By Fred Hauptfuhrer
September 03, 1984 12:00 PM

Two years ago, would-be model Julie Anne Friedman, a Des Moines department store heiress living in Los Angeles, informed her parents that she would be going on the road with Duran Duran’s pouty keyboardist, Nick Rhodes, whom she had met at a party two weeks earlier. Her parents, Bill and Jo Ann (“Johnnie”), pillars of Des Moines business and civic life, were none too pleased. Says Bill, 50, president of Younkers, a chain of 29 Midwest department stores, “There was a normal parental reaction of concern. We didn’t think it was a wholesome situation.”

Well, it became a lot more wholesome on Aug. 18 as a teary-eyed Julie, 25, and Rhodes, 22, were married at a London registrar’s office. He was the third member of the supergroup to wed. True, the groom wore almost as much makeup as the bride, and true, his best man was a woman (singer Elayne Griffiths, his “best friend outside the band”). Julie’s parents were still delighted to see their elder daughter finally married. Observed Johnnie, 50, “It seemed the right step.”

On the morning of the wedding, Johnnie and her younger daughter, Patti, 20 (maid of honor), and best man/woman Griffiths had their hair done by L.A. stylist Angelo Di Biase, who was flown in for the occasion. Only immediate family members Were invited to the civil ceremony. No problem: royal photographer Norman Parkinson was there to shoot the double-ring wedding—presumably not for MTV.

The 10:30 a.m. ceremony was followed that night by a wedding bash at the Savoy hotel, with a guest list that included the entire band, Dallas’ Linda Gray, actor Michael Brandon and Paul and Linda McCartney’s daughter, Heather, 21.

Julie’s parents began warming to Rhodes when they flew to New York to meet him a year and a half ago. “We found him to be hardworking, goal directed and talented,” says Bill. “He is extremely nice to our daughter.” It didn’t hurt that Rhodes is a light drinker, adds Dad, and to his knowledge, not involved with drugs. Besides, the couple share interests in art deco, fine wines, wildlife and games like Trivial Pursuit and Scrabble.
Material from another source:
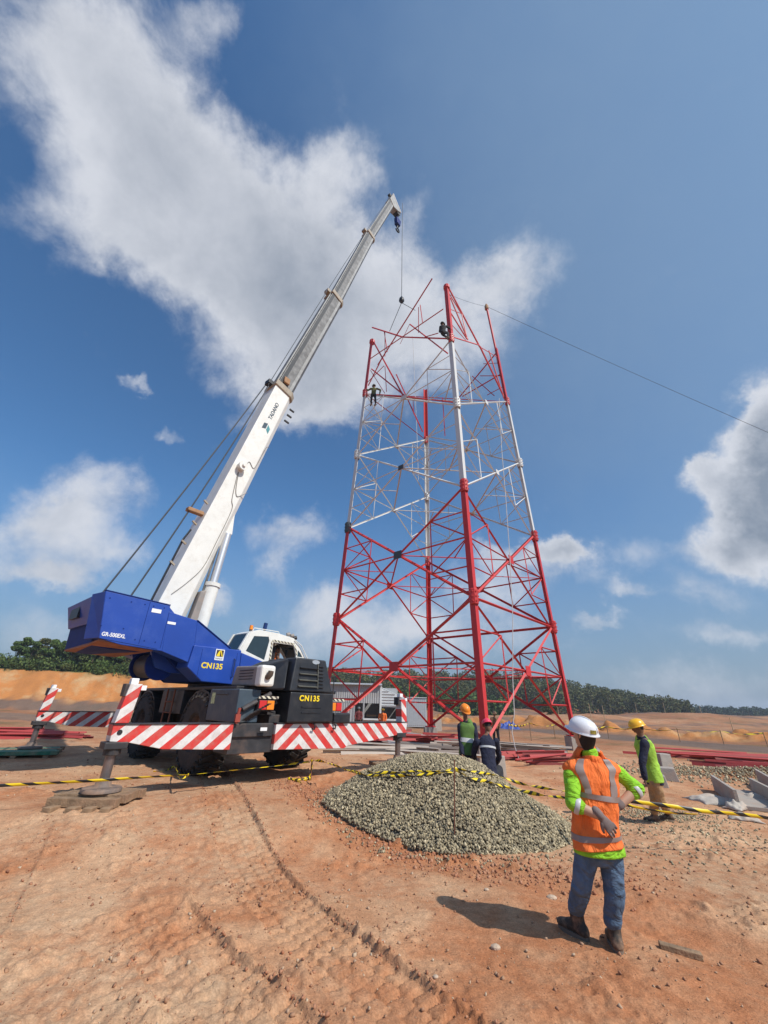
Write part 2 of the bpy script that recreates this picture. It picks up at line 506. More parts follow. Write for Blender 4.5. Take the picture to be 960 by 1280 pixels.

The groom’s parents, however, had reservations about the pairing. It’s not that Roger and Sylvia Bates (Rhodes is their son’s stage name) db not like Julie; they think Nick is just too young. When asked on the wedding day if he believed his son was ready for marriage, Roger, a Birmingham contractor, replied, “I’d rather not answer.”

No matter. It was the Friedmans’ show. The bride’s family celebrated with 75 guests from the U.S., and then retired to a $435-a-night suite at the Savoy from which they organized a stream of parties, a theater outing and a cruise down the Thames.

Some 400 Duran Duran devotees waited outside the hotel as the 219 guests arrived for the lavish sit-down dinner of salmon and stuffed lamb. (Duran’s Simon Le Bon, with girlfriend Clare Stansfield, a 19-year-old model, hinted he might be next to tie the knot, reportedly announcing, “I’m deeply in love with Clare. She’s the one for me.”) The decorations included six live pink flamingos, in keeping with the couple’s penchant for art deco. The bride, in a pink-and-white skintight gown, and the groom, in pale blue shirt and a mauve cutaway with tails, cut the three-tiered cake from Harrod’s and danced until 1 a.m. before joining their parents to open presents. (The Friedmans gave them a sterling service for 12.) The next day the pair left for a three-week cruise aboard a private yacht to the Greek islands.

The Friedmans won’t say how much the whole shebang cost, although Johnnie allowed (in a gross understatement) “a lot.” But that’s okay: They haven’t lost a daughter, they’ve gained a million dollar entertainment conglomerate for a son. So far, it’s a dazzling mix of love and money.